12. The method for producing a carbon nanotube electrode as claimed in claim 10, wherein screen printing comprises screen printing in the form of at least one emitter source, wherein said emitter source has a circular shape, said circular shape has an external diameter in the range of 1200˜2000 μm and a width in the range of 100 μm 500 μm.

13. The method for producing carbon nanotube electrode as claimed in claim 10, wherein screen printing comprises screen printing in the form of at least one emitter source having a shape selected from a circular shape, a rectangular shape, a triangular shape, and a polygonal shape.

14. The method for producing carbon nanotube electrode as claimed in claim 12, wherein screen printing comprises screen printing in the form of at least one emitter source being circular in shape and having a radius in the range of 500˜1500 μm.

15. The method for producing a carbon nanotube field emitter as claimed in claim 10, wherein screen printing comprises screen printing in the form of at least one circular emitter source forming a filling space enclosed by said at least one emitter source, with the method further comprising filling the filling space with a substance capable of affecting the movement of electrons.

16. A carbon nanotube electrode, comprising: a substrate; and a circular emitter source, formed on said substrate by screen printing a carbon nanotube paste produced by a carbon nanomaterial and conductive paste containing silver nanopowder, thereby said circular emitter source emits a plurality of electrons when a voltage is applied.

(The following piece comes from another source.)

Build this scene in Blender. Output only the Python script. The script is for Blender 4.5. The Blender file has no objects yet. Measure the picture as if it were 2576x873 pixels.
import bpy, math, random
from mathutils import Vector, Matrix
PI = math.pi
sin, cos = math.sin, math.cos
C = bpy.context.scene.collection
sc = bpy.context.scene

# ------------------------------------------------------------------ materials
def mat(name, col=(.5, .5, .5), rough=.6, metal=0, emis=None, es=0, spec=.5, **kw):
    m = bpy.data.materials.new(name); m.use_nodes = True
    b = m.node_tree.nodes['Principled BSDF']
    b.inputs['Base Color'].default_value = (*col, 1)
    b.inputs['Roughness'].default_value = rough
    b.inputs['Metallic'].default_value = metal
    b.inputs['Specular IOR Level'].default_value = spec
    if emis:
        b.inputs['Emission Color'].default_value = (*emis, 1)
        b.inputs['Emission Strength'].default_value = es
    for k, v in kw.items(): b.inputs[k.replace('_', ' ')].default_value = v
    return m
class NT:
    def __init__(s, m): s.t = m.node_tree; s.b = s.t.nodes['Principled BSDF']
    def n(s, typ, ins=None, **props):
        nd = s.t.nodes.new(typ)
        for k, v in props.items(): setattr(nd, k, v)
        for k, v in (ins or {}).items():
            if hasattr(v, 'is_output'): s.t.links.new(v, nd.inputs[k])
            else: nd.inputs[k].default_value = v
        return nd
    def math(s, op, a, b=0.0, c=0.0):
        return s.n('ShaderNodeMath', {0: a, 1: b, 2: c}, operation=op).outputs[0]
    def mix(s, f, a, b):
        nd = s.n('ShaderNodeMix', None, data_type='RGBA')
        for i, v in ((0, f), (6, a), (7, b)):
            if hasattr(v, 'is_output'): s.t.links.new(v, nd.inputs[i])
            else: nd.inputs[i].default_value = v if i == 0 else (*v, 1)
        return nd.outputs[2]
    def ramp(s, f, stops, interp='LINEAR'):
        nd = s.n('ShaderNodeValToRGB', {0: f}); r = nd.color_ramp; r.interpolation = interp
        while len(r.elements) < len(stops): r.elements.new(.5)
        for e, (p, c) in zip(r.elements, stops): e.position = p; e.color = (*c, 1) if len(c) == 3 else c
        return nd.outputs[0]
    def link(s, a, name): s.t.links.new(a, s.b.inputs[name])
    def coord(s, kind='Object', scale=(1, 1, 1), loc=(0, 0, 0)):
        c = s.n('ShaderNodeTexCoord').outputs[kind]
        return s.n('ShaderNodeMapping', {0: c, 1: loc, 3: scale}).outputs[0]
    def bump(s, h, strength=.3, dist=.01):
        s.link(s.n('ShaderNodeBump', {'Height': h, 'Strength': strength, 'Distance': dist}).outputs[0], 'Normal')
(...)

17. The carbon nanotube electrode as claimed in claim 16, wherein said substrate comprises at least two thin ceramic tapes having a plurality of vias and an internal circuit formed with a predetermined mode and disposed between said two thin ceramic tapes and said plurality of vias.

18. The carbon nanotube field emitter as claimed in claim 16, wherein said substrate comprises at least two thin ceramic tapes having a plurality of vias and an electrically conductive layer formed with a predetermined mode and disposed between said two thin ceramic tapes and said plurality of vias.

19. The carbon nanotube field emitter as claimed in claim 16, wherein said circular emitter source has a outer diameter in the range of 600 μm˜2000 μm and a width in the range of 150 μm˜500 μm.

20. (canceled)

21. The carbon nanotube electrode as claimed in claim 16, wherein said carbon nanomaterial comprises a plurality of multi-wall carbon nanotubes, carbon nanofibers, or single wall carbon nanotubes, one dimensional carbon material is an electronic emitter for emitting electrons when an external voltage is applied.

22. The carbon nanotube electrode as claimed in claim 21, wherein each said multi-wall carbon nanotube has a diameter falling in the range of 20˜150 nm.

23. The carbon nanotube electrode as claimed in claim 16, wherein said carbon nanomaterial comprises a plurality of carbon nanofibers with a diameter in the range of 50˜500 nm.

24. The carbon nanotube electrode as claimed in claim 16, wherein said carbon nanomaterial comprises a plurality of single wall carbon nanotubes with a diameter in the range of 0.7˜4.0 nm.

25. The carbon nanotube field emitter as claimed in claim 16, wherein said silver paste comprises silver powder with a particle diameter falling in the range of 0.1˜5 μm.

26. The carbon nanotube electrode as claimed in claim 16, wherein said silver paste contains silver nanopowder with a particle diameter falling in the range of 30˜150 nm.

27. The carbon nanotube electrode as claimed in claim 16, wherein said silver nanopowder has a silver content of 30˜100 wt % of said silver paste by weight.

28. (canceled)

29. The method of claim 10 wherein providing the substrate comprises providing the substrate with electrically conductive material therein for forming an integrated internal circuit.

30. The method of claim 10 wherein providing the substrate comprises providing the substrate which is plain.